K keeping 'em wet and hamming it up for the camera

March 28th was a chilly Mentored Youth Day on the Mighty Wissahickon.  It could not have gone any better.  S was my bet to fall in the water AND catch the biggest fish.  He did not disappoint.  He actually caught a massive golden as his first fish on a fly rod.  All the boys caught more than one fish that morning.  They forgot all their casting lessons, of course, when it came to time to catch fish, but that is totally natural.  My casting form probably suffers too when I am excited to mess with a bunch of fresh stockers 😉  How could we fail?  We had three mentees show up and at least 10 mentors, so their was a chorus of cheers every time a fish was landed by one of the boys.  Every time an indicator bounced, there were 10 shouts to set the hook.  Every kid and fish was photographed from 10 different angles.  I haven’t gotten that excited about stocked rainbows since my own son was their age, since I was their age, maybe!  It was a charmed day.

We all knew who would be most like to score big and fall in, our man S.

We have a break for Easter weekend, but we have two more Saturdays in April before this year’s program wraps.  I guess I should catch some fish on Easter?  I have been very busy at work for the last three weeks, midterm grades, registration for next fall, and housing selection, but now that this is over, I took some weekdays off in April and May to supplement my weekend adventures.  I do love the predictable rise and fall of the college calendar, and I will take advantage of it fully this spring and summer.  I may even try to catch a shad for the first time in decades (depending on how good of a guide Larry is).  My old man would be proud.  Keeping that nostalgia tour going, I will also be back in Lycoming.
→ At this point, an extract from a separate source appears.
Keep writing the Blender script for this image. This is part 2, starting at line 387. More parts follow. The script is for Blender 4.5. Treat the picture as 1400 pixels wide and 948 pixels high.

Tioga, and Potter Counties in May.  I caught my first brookies and my first trout on a dry fly in Lycoming County when I was probably the age of the Mayfly Project mentees.  It stuck with me, so maybe it will stick with a couple of them too?  Of course, my dad counted the full week around Easter as a holy week, not as holy as the week in Canada, but pretty essential to observe faithfully.  I am grateful that I had a father in the picture who considered fishing an excused absence from school.  It still is for me.

We even found the rare mayfly nymph in the Wissy.  A charmed day.




Wednesday, March 11, 2026

March 11, 2026 – I Guess This Is My Annual "Fish Live in Water" Post? – SEPA

A little off and cold still.

I am no stranger to jumping the gun, and it’s hard not to when air temperatures are getting into the 80s, but I got too excited today.  I could have chased stockers or fished a smaller creek close to home with predictable flows and water temperature, or joined the midge and early BWO chasers on Valley or Saucon.  But I got too excited.  It’s the first time I have had a spring break in over 4 years.  Not that I was off all week like when I was faculty, but I had no students to advise this week, so I had days to burn.  Looking at this blog, I often took my first trip to Central PA during this week each year.  Spring Creek olives are pretty predictable, (Big) Fishing Creek a bit more dependent on the lack of snow melt.  I did not have that kind of time today or this week really, but I did want to see one of my favorite creeks an hour from home, at least.  The good and bad thing about having this blog for the last 10 years is that I knew to approach this morning with low expectations.  In two weeks’ time, this creek and its sometimes-dickish wild browns will be ready.  I have the text and pictures in the archives to prove it to myself.  Today, I had to be content with Karen’s northern cousin, who ate a perdigon and gave me a short but lively tussle on a 3 weight.  Since the water was dirty and deep, for 15 seconds I was ready to net my first decent brown of the month.  Too excited.  I did honor him with the "hand with fish shot" as if he was the intended quarry.  The trouts were quiet.  The water was really cold, so even some hatching midges did not get them interested today.  The afternoon may have been slightly better, but the color of crick did not convince me to stay.  Somewhere upstream, snow and ice was melting.  Should have gone to Valley 😜

On the mouth with an 18 perdigon, of course!

I blame Larry, really.  We briefly discussed meeting up today.  In one text, he mentioned chasing redhorse suckers in a local warmwater crick near his house.  Because we did not meet up, I did not take the day off, just flexed the morning hours to allow for some mental health time and aerobic activity.  I marked a spring break with a couple fishing trips, but I did not burn PTO on suckers.  Like on Sunday, I was confronted by some new trees and obstacles to conquer to get into the spots, but that is good intel when the real fishing days begin.  We also had our second meeting about the Mayfly Project this evening and got a lot more information, so it was a fishy week if not a fish-catching week.  I take the boy back to school on Sunday, but with three freshmen in the car with me, I am not sure I can fit any gear in the ‘Ru.  Pocket Fisherman?